# Exercise objective:
Retype exactly the lines from the first one through the line with "7.10, 'y'); struct(sk.build('trim_stair_skirt', M_trim))", including both ends; skip any pictures.

:: Data shown

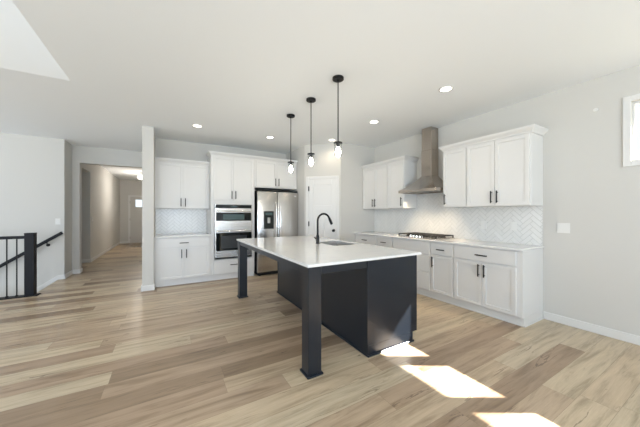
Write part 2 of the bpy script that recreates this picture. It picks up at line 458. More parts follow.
# pantry door on the angled wall
d2 = struct_empty('door_2', (2.57, 5.06, 0), -PI / 4)
m_ = MB(); m_.box(.040, .098, -.018, 0, 0, 2.10, .003); m_.box(.705, .763, -.018, 0, 0, 2.10, .003); m_.box(.098, .705, -.018, 0, 2.042, 2.10, .003)
m_.build('casing', M_trim, d2)
m_ = MB(); a, b = .101, .702; s_ = .105; md = (a + b) / 2
for x0, x1, z0, z1 in ((a, a + s_, .01, 2.035), (b - s_, b, .01, 2.035), (a + s_, b - s_, 1.92, 2.035), (a + s_, b - s_, .01, .20), (a + s_, b - s_, 1.36, 1.48), (md - .045, md + .045, .20, 1.36)):
    m_.box(x0, x1, -.015, 0, z0, z1, .003)
m_.box(a + s_, b - s_, -.002, 0, .2, 1.92)
m_.build('leaf', M_trim, d2)
for z in (.22, 1.09, 1.84):
    MB().box(a - .010, a + .012, -.030, -.0185, z - .05, z + .05, .002).cyl((a, -.032, z - .052), (a, -.032, z + .052), .007, n=10).build('hinge', M_black, d2)
kb = MB().lathe([(0, 0), (.03, 0), (.03, .008), (.012, .012), (.011, .03), (.026, .038), (.029, .052), (.022, .064), (0, .067)], n=24).build('knob', M_black, d2)
kb.location = (b - .055, -.015, .955); kb.rotation_euler = (PI / 2, 0, 0)

# baseboards
BH = .092
def base(name, segs):
    m = MB()
    for x0, x1, y0, y1 in segs: m.box(x0, x1, y0, y1, 0, BH, .004)
    return struct(m.build(name, M_trim))
base('baseboard_right', [(XR - .016, XR, YREAR, 1.415)])
base('baseboard_wing', [(-.376, -.18, 5.294, 5.31), (-.376, -.36, 5.31, 14.18), (-.195, -.18, 5.31, 5.44)])
base('baseboard_stairs', [(-1.86, -1.754, 7.084, 7.10), (-1.77, -1.754, 7.10, 7.584), (-1.77, -1.634, 7.584, 7.60), (-1.65, -1.634, 7.60, 7.776)])
base('baseboard_hall', [(-1.77, -1.754, 9.16, 14.2), (-3.2, -1.77, 9.144, 9.16), (-1.77, dx0 - .07, 14.184, 14.2)])
sk = MB(); sk.prism([(-1.86, BH), (-1.86, -.30), (-3.9, -1.73), (-3.9, -1.29)], 7.086, 7.10, 'y'); struct(sk.build('trim_stair_skirt', M_trim))

# ------------------------------------------------------------------ cabinets
def handle(parent, x, z, yf, L=.16, vertical=True):
    h = MB(); r = .007
    if vertical:
        h.box(x - r, x + r, yf - .036, yf - .025, z - L / 2, z + L / 2, .002)
        for s in (-1, 1): h.cyl((x, yf + .001, z + s * (L / 2 - .022)), (x, yf - .03, z + s * (L / 2 - .022)), .005, n=10)
    else:
        h.box(x - L / 2, x + L / 2, yf - .036, yf - .025, z - r, z + r, .002)
        for s in (-1, 1): h.cyl((x + s * (L / 2 - .022), yf + .001, z), (x + s * (L / 2 - .022), yf - .03, z), .005, n=10)
    return h.build('handle', M_black, parent)

def cabinet(name, label, loc, rz, w, d, z0, z1, doors=(), drawers=(), toe=0.0, body=None, group=None, cat='cabinet'):
    """local frame: x across the front from its left, front face at y = -d, back at y = 0"""
    t = thing(name, label, cat, loc, rz, group)
    b = MB()
    if body: body(b)
    else: b.box(0, w, -d, -.001, z0, z1, .0015)
    if toe: b.box(0, w, -d + .042, -.001, 0.001, toe - .0005)
    b.build('body', M_cab, t)
    for x0, x1, a, c_, hx, hz in doors:
        dr = MB().shaker(x0, x1, a, c_, -d - .0205).build('door', M_cab, t)
        handle(dr, hx, hz, -d - .0205)
    for x0, x1, a, c_, hx, hz, L, flat in drawers:
        m = MB()
        m.box(x0, x1, -d - .0205, -d - .0005, a, c_, .002)
        dr = m.build('drawer', M_cab, t)
        if hx is not None: handle(dr, hx, hz, -d - .0205, L, False)
    return t

R90 = -PI / 2
DB = .54            # right base carcass depth -> face at X = 3.50
Z0, ZT = .105, .8805
dz0, dz1 = .118, .675       # doors
wz0, wz1 = .695, .866       # drawers
def right(name, label, ynear, yfar, kind, **kw):
    w = yfar - ynear
    g = .012
    if kind == 'double':
        doors = [(g + kw.get('l', 0), w / 2 - .003 + kw.get('sh', 0), dz0, dz1, w / 2 - .035 + kw.get('sh', 0), .575), (w / 2 + .003 + kw.get('sh', 0), w - g - kw.get('r', 0), dz0, dz1, w / 2 + .035 + kw.get('sh', 0), .575)]
        dr = [(g + kw.get('l', 0), w - g - kw.get('r', 0), wz0, wz1, w / 2 + kw.get('sh', 0), .772, .15, True)]
    elif kind == 'single':
        hx = .05 if kw.get('hl') else w - .05
        doors = [(g, w - g, dz0, dz1, hx, .575)]; dr = [(g, w - g, wz0, wz1, w / 2, .772, .13, True)]
    else:
        doors = []; dr = [(g, w - g, wz0 - .02, wz1, None, 0, 0, True), (g, w - g, .405, wz0 - .034, w / 2, .60, .15, True), (g, w - g, dz0, .391, w / 2, .33, .15, True)]
    return cabinet(name, label, (XR, yfar, 0), R90, w, DB, Z0, ZT, doors, dr, toe=Z0)
GB = 'white base cabinets along the right wall'
right('base_cabinet', 'white double-door base cabinet with one wide drawer at the near end of the right-hand counter', 1.42, 2.25, 'double', r=.05, sh=-.025)
right('base_cabinet', 'narrow white base cabinet with one door and one drawer right of the cooktop', 2.25, 2.627, 'single', hl=True)
right('base_cabinet', 'white three-drawer base cabinet directly under the cooktop', 2.627, 3.41, 'stack')
right('base_cabinet', 'narrow white base cabinet with a small drawer just left of the cooktop', 3.41, 3.82, 'single')
right('base_cabinet', 'white base cabinet with a drawer in the far corner against the pantry wall', 3.82, YP - .002, 'double')
sh = MB(); sh.box(3.555, 3.5615, 1.4185, YP - .017, .0005, .10, .002); sh.box(3.543, XR - .018, 1.405, 1.4185, .0005, .018, .003); sh.box(3.543, 3.555, 1.405, YP - .017, .0005, .018, .003)
struct(sh.build('trim_right_toe', M_trim))

# wall cabinets, right wall
UZ0, UZ1, UD = 1.405, 2.275, .33
def upper(label, ynear, yfar, doors, split=None):
    w = yfar - ynear
    ds = []
    a, b = UZ0 + .012, UZ1 - .012; hz = a + .11
    if doors == 2:
        m = w / 2 if split is None else split
        ds = [(.010, m - .003, a, b, m - .035, hz), (m + .003, w - .010, a, b, m + .035, hz)]
    elif doors == 'L': ds = [(.010, w - .010, a, b, .045, hz)]
    else: ds = [(.010, w - .010, a, b, w - .045, hz)]
    return cabinet('wall_cabinet', label, (XR, yfar, 0), R90, w, UD, UZ0, UZ1, ds)
upper('white two-door wall cabinet at the near end of the right wall', 1.42, 2.187, 2, .377)
upper('white single-door wall cabinet just right of the range hood', 2.187, 2.56, 'L')
upper('white single-door wall cabinet just left of the range hood', 3.34, 3.735, 'R')
upper('white two-door wall cabinet in the far right corner by the pantry', 3.735, YP - .002, 2)

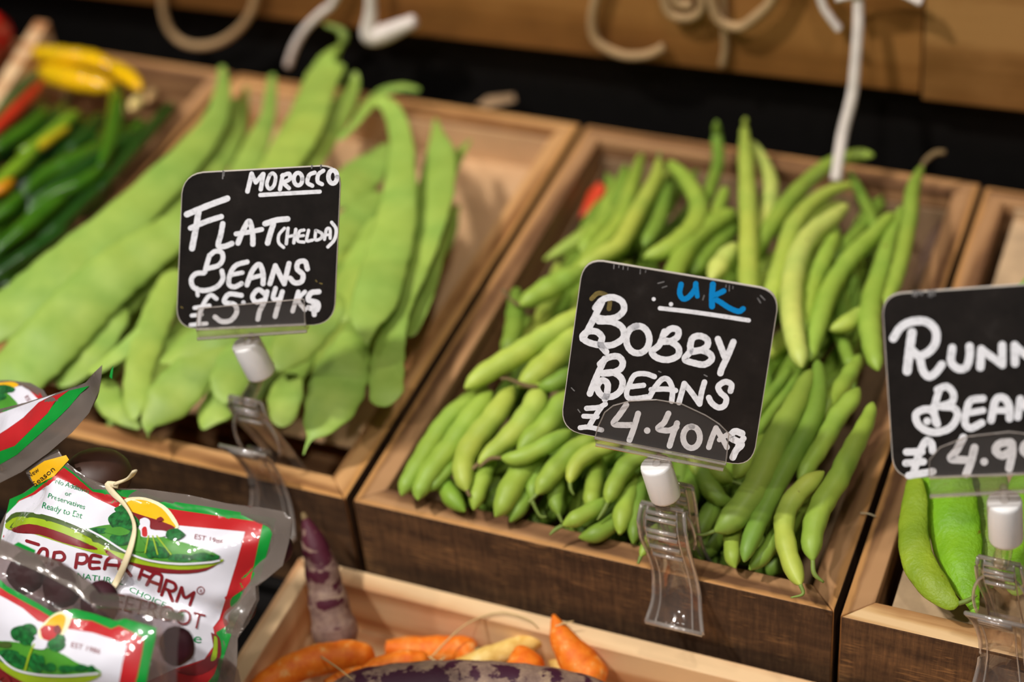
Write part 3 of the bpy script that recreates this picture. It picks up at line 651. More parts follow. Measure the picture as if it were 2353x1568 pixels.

::::

# Reply:
Write part 2 of the bpy script that recreates this picture. It picks up at line 458. More parts follow.
# pantry door on the angled wall
d2 = struct_empty('door_2', (2.57, 5.06, 0), -PI / 4)
m_ = MB(); m_.box(.040, .098, -.018, 0, 0, 2.10, .003); m_.box(.705, .763, -.018, 0, 0, 2.10, .003); m_.box(.098, .705, -.018, 0, 2.042, 2.10, .003)
m_.build('casing', M_trim, d2)
m_ = MB(); a, b = .101, .702; s_ = .105; md = (a + b) / 2
for x0, x1, z0, z1 in ((a, a + s_, .01, 2.035), (b - s_, b, .01, 2.035), (a + s_, b - s_, 1.92, 2.035), (a + s_, b - s_, .01, .20), (a + s_, b - s_, 1.36, 1.48), (md - .045, md + .045, .20, 1.36)):
    m_.box(x0, x1, -.015, 0, z0, z1, .003)
m_.box(a + s_, b - s_, -.002, 0, .2, 1.92)
m_.build('leaf', M_trim, d2)
for z in (.22, 1.09, 1.84):
    MB().box(a - .010, a + .012, -.030, -.0185, z - .05, z + .05, .002).cyl((a, -.032, z - .052), (a, -.032, z + .052), .007, n=10).build('hinge', M_black, d2)
kb = MB().lathe([(0, 0), (.03, 0), (.03, .008), (.012, .012), (.011, .03), (.026, .038), (.029, .052), (.022, .064), (0, .067)], n=24).build('knob', M_black, d2)
kb.location = (b - .055, -.015, .955); kb.rotation_euler = (PI / 2, 0, 0)

# baseboards
BH = .092
def base(name, segs):
    m = MB()
    for x0, x1, y0, y1 in segs: m.box(x0, x1, y0, y1, 0, BH, .004)
    return struct(m.build(name, M_trim))
base('baseboard_right', [(XR - .016, XR, YREAR, 1.415)])
base('baseboard_wing', [(-.376, -.18, 5.294, 5.31), (-.376, -.36, 5.31, 14.18), (-.195, -.18, 5.31, 5.44)])
base('baseboard_stairs', [(-1.86, -1.754, 7.084, 7.10), (-1.77, -1.754, 7.10, 7.584), (-1.77, -1.634, 7.584, 7.60), (-1.65, -1.634, 7.60, 7.776)])
base('baseboard_hall', [(-1.77, -1.754, 9.16, 14.2), (-3.2, -1.77, 9.144, 9.16), (-1.77, dx0 - .07, 14.184, 14.2)])
sk = MB(); sk.prism([(-1.86, BH), (-1.86, -.30), (-3.9, -1.73), (-3.9, -1.29)], 7.086, 7.10, 'y'); struct(sk.build('trim_stair_skirt', M_trim))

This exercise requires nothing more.